Article 3. Right of organizations to organize their administration and activities and to formulate their programmes.
  • – Excessively detailed legal regulations, in particular on the consequences of arrears in union contributions or on quorum for meetings (paragraphs 18–21 of the Schedule of the TUA), the definition of which should be left to the organizations’ self-regulatory autonomy.
  • – Undue restrictions to participation: voting and membership in union committees is denied for those under 18 years and parents may object to the union membership of those under 16; only those normally employed and ordinarily resident in the country may vote; and workers cannot be voting members in more than one union (sections 24 and 26 of the TUA).
  • – Undue restrictions to union office: union officers need to have been engaged for a period of not less than one year in the profession or trade (at least a proportion of the officers should be exempted from this kind of occupational requirement); those under the age of 18 cannot be committee members; and workers cannot be officers in two different unions (sections 26 and 27 of the TUA).
  • – Excessively broad rights given to any person having an interest in the funds of the trade union to inspect the books (this could be restricted to a percentage of union members or to a judicial order) and to access the list of names of trade union members (their confidentiality should be safeguarded) (paragraph 11 of the Schedule of the TUA).
  • – Undue limitations on the purposes for which union funds can be used, inappropriately subjecting some of these uses to the prior approval by the minister (section 32 of the TUA); excessively broad prohibition on the use of funds for political purposes (section 33); use of funds to pay fines only when imposed on the union (not when imposed on trade union leaders in the performance of their duties); and broad inspection and intervention powers of the registrar, in particular as to financial supervision of accounts and access to the books and other documents of an organization (sections 32, 33 and 37 of the TUA).
  • – Excessively broad powers of public authorities to intervene in strikes, in particular when they consider that these may be “gravely injurious to the national economy” (sections 26–29 and 34 of the Trade Disputes Act), a comprehensive notion that is not defined further.
Article 4. No dissolution or suspension of organizations by administrative authority.
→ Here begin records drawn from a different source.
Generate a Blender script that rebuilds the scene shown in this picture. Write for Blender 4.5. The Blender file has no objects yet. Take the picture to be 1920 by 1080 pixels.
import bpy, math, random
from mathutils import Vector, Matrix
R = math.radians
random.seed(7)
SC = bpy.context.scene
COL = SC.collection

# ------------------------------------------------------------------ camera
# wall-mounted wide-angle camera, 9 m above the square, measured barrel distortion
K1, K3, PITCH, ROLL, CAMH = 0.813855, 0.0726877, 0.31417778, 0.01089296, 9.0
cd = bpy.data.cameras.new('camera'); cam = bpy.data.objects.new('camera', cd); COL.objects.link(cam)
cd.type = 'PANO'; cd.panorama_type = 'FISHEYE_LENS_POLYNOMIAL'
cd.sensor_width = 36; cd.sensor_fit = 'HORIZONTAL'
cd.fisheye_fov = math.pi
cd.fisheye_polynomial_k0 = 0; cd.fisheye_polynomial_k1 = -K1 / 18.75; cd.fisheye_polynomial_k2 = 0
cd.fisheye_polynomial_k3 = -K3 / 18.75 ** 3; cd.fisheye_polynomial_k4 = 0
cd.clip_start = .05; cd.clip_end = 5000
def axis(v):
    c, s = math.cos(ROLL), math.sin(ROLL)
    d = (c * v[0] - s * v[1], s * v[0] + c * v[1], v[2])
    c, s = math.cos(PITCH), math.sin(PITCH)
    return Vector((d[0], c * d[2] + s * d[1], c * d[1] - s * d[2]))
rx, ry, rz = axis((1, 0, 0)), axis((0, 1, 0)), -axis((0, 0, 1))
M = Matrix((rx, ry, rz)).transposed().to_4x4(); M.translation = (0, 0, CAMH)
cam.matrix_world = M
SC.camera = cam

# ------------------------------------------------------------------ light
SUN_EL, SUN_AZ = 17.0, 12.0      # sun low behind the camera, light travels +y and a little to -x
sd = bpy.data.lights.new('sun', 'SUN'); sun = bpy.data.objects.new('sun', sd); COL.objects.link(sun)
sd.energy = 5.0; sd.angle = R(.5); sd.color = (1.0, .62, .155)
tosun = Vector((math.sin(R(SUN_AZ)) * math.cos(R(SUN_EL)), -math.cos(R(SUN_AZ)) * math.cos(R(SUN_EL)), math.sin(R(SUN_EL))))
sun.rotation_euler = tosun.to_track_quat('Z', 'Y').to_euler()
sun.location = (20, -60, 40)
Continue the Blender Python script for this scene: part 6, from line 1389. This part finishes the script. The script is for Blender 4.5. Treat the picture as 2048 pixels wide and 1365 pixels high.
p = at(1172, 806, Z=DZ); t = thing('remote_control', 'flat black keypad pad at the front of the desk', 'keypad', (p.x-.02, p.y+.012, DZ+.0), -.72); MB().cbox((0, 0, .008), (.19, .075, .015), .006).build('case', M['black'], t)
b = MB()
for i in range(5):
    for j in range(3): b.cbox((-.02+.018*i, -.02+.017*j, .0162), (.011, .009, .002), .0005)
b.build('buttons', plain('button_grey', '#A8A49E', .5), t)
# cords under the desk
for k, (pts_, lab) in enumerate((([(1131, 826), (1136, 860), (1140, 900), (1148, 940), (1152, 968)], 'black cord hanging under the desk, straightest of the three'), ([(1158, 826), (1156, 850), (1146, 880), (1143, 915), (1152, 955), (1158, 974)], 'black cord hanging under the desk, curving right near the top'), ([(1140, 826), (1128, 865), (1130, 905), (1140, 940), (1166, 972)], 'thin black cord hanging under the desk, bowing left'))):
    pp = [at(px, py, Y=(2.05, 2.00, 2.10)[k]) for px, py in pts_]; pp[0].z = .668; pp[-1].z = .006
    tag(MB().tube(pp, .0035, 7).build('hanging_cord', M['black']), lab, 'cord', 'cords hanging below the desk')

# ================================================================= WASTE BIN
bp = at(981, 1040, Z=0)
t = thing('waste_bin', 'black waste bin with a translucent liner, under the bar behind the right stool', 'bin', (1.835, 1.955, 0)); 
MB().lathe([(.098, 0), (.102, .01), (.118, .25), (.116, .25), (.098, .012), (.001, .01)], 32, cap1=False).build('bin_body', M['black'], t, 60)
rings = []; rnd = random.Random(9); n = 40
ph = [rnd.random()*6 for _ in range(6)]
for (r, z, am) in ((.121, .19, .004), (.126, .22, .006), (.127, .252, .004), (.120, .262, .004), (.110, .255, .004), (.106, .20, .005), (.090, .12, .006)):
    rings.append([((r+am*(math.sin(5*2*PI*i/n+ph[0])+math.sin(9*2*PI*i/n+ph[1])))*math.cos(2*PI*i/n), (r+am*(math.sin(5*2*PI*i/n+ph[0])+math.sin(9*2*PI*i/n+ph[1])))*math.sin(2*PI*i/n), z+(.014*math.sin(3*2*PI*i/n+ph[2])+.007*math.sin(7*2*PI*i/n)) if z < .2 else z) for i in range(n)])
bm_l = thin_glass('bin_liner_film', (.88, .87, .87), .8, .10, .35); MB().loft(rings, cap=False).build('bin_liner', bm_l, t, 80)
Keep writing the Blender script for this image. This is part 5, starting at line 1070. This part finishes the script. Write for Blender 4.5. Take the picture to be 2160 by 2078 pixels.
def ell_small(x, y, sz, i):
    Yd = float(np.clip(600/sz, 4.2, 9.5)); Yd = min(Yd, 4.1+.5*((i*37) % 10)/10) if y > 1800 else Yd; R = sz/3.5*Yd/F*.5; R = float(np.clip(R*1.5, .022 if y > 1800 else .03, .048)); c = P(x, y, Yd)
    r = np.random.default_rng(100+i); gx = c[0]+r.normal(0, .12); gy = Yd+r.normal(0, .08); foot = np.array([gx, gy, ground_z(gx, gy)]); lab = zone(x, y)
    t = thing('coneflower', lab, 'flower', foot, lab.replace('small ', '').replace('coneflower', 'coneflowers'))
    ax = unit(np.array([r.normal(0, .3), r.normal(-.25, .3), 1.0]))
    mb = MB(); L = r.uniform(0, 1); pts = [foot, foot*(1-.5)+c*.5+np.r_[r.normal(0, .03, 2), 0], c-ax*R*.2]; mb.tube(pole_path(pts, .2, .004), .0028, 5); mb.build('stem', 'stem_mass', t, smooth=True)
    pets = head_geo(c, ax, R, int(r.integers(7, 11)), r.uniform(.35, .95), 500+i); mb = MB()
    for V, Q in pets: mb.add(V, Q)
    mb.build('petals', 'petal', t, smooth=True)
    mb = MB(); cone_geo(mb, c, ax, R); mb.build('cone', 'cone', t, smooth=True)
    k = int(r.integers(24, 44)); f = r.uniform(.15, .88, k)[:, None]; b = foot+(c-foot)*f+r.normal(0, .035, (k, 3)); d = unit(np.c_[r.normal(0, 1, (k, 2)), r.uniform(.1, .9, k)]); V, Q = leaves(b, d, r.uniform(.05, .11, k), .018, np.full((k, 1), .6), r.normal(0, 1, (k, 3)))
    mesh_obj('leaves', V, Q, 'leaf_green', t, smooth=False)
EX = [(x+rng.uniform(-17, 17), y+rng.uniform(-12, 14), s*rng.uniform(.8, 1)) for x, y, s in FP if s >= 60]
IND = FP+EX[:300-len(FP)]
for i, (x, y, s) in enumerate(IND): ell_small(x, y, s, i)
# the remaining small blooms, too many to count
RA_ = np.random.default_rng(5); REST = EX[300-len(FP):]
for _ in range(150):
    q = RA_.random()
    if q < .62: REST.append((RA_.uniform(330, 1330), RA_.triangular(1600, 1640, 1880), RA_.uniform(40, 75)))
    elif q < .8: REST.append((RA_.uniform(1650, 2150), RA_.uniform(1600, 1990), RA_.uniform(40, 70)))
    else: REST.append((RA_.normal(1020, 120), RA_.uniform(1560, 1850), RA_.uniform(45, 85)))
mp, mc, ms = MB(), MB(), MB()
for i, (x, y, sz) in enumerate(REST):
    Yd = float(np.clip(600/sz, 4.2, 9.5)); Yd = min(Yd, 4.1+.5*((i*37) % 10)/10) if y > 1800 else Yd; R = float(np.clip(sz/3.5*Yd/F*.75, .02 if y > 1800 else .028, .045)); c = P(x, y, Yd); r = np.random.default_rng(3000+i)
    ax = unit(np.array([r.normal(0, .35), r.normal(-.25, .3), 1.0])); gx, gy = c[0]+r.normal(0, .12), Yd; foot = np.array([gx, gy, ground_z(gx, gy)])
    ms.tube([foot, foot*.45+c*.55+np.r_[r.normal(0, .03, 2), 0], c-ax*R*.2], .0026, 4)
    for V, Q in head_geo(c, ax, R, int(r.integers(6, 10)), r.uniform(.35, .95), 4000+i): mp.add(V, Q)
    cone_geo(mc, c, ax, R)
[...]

Excessive discretion for the administrative authorities to cancel or suspend the registration of an organization, based on broad grounds such as the registrar’s determination that the organization has been used for a purpose inconsistent with its constitution or rules (section 13 of the TUA). The Committee recalls that suspension and dissolution measures should only be permissible in response to serious and repeated offences; and the stay of execution during the judicial procedure, which currently only applies to cancellation decisions, should also apply to suspension measures (section 15 of the TUA).
Article 5. Right of organizations to affiliate with international organizations of workers and employers.
Denial of the right of organizations to join or associate with outside organizations, or of the ability to receive funds from them, as they are subject to the written consent of the minister (section 50 of the TUA).
Article 6. Rights of federations and confederations.
The Committee notes the Government’s indication that there are no federations or confederations of employers’ or workers’ organizations and that there is no legislation that gives effect to this Article. Emphasizing that the Article remains nevertheless applicable, the Committee invites the Government to undertake any necessary measures to ensure that federations and confederations, if constituted, may benefit from the provisions set out in Articles 2, 3 and 4 of the Convention.
Draft Employment Relations Bill.
The Committee notes the Government’s statement that tripartite constituents in Vanuatu, through the Tripartite Labour Advisory Council, are currently in the process of adopting the Employment Relations Bill (ERB), which seeks to implement the provisions of the Convention. The Committee welcomes that the ERB addresses satisfactorily a number of the abovementioned issues of compatibility with the Convention, including: the explicit recognition of the right to organize of employers; the non-exclusion of the prison service; the participation rights of minors; the removal of restrictions on the unemployed and those not ordinarily residing in the country; the possibility to exercise voting rights in more than one union; the lifting of restrictions on trade union pluralism; the removal of restrictions in the election of union officials; freedom in the use of funds; and the right of organizations to establish and join federations and confederations and to affiliate with international organizations. The Committee however observes that the ERB contains certain provisions that still raise issues of compatibility with the Convention, such as the lack of coverage to workers that do not have a contract of employment, or the prescription of internal regulations, such as quorum rules, that should be left to the organizations to decide.
The Committee requests the Government to take all necessary measures to bring the legislation into conformity with the Convention taking into account the foregoing comments, and to supply information on relevant developments, as well as a copy of the new legislation once adopted.
Application of the Convention in practice. The Committee requests the Government to provide statistical information on the number of employers’ and workers’ organizations and the unionization rate.